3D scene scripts
— begin —
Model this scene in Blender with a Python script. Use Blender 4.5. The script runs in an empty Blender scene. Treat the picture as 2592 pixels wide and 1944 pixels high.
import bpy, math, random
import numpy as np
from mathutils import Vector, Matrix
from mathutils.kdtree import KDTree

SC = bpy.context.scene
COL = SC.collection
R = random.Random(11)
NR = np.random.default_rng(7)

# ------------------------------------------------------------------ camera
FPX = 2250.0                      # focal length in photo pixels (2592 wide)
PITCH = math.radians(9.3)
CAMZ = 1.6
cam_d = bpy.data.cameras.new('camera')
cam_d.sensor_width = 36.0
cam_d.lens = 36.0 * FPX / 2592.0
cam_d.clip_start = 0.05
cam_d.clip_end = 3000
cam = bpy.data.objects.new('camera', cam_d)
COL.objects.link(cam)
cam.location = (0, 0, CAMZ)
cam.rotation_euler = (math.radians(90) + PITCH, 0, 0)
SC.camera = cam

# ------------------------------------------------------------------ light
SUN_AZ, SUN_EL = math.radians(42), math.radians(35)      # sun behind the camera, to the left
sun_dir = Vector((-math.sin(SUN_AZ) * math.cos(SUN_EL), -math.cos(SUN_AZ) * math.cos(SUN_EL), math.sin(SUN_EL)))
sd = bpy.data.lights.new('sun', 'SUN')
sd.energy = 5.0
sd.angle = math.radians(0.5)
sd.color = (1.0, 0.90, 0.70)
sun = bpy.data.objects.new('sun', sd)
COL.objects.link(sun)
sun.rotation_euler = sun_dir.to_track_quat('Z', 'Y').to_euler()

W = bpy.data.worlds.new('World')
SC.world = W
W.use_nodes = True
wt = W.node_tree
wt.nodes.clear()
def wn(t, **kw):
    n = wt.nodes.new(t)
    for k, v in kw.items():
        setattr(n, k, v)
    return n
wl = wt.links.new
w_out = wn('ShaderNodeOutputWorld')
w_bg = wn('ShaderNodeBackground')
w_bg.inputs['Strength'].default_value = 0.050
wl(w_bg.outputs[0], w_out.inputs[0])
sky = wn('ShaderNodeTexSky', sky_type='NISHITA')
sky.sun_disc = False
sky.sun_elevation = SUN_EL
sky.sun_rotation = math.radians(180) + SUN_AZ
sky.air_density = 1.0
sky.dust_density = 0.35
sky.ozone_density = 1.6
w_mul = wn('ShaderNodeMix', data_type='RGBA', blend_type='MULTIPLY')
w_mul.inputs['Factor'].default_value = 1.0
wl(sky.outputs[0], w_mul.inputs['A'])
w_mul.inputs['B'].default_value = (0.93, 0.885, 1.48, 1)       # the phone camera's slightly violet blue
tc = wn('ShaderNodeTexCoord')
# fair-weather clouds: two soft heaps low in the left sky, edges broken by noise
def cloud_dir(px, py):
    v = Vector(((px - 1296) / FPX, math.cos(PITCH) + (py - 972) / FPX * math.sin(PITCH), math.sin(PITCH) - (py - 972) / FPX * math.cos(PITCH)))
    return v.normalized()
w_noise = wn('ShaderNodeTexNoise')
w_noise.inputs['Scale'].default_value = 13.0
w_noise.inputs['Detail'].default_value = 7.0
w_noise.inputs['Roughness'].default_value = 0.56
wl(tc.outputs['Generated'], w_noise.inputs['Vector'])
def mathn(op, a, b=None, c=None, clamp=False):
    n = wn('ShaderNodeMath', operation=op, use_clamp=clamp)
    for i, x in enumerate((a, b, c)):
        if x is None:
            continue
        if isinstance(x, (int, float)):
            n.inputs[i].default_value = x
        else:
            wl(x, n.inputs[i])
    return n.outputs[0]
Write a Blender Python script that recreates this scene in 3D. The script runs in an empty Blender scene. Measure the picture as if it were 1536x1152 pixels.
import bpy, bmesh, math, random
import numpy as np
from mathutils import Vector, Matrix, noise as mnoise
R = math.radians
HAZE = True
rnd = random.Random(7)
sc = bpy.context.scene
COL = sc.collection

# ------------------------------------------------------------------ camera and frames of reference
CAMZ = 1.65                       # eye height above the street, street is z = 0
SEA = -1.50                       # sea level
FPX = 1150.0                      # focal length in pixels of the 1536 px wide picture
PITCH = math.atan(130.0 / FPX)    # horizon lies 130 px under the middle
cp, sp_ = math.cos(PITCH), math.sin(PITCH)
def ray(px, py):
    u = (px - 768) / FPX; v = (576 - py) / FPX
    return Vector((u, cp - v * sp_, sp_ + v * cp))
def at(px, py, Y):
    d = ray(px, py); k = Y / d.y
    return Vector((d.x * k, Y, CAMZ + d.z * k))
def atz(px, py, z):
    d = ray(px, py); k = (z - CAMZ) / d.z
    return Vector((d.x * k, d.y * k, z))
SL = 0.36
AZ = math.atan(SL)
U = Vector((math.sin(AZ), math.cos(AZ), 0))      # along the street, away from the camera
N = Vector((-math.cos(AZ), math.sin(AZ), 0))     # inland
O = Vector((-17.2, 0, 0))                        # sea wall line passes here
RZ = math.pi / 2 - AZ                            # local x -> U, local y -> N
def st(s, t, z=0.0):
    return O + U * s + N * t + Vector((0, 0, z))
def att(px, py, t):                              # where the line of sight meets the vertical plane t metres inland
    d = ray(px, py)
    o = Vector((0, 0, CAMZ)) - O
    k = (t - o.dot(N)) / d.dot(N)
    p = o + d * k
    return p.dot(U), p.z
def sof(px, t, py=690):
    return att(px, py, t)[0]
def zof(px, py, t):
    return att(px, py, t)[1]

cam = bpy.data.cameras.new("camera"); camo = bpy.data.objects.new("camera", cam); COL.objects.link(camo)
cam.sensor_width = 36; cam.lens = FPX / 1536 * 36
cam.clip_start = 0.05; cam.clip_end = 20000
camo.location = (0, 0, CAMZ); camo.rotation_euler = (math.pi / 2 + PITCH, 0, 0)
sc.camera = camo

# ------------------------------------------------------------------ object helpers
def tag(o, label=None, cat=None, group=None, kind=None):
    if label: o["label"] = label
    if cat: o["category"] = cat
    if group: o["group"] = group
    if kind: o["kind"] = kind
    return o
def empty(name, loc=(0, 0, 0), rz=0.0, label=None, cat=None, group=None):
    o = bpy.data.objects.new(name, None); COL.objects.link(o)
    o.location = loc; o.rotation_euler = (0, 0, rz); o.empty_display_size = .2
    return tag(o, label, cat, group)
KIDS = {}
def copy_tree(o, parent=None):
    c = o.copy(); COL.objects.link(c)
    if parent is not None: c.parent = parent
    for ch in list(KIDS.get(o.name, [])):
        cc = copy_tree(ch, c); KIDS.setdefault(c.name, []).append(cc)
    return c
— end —
Work to complete: Extract every line above containing the word "Blender".

Answer to this exercise:
Model this scene in Blender with a Python script. Use Blender 4.5. The script runs in an empty Blender scene. Treat the picture as 2592 pixels wide and 1944 pixels high.
Write a Blender Python script that recreates this scene in 3D. The script runs in an empty Blender scene. Measure the picture as if it were 1536x1152 pixels.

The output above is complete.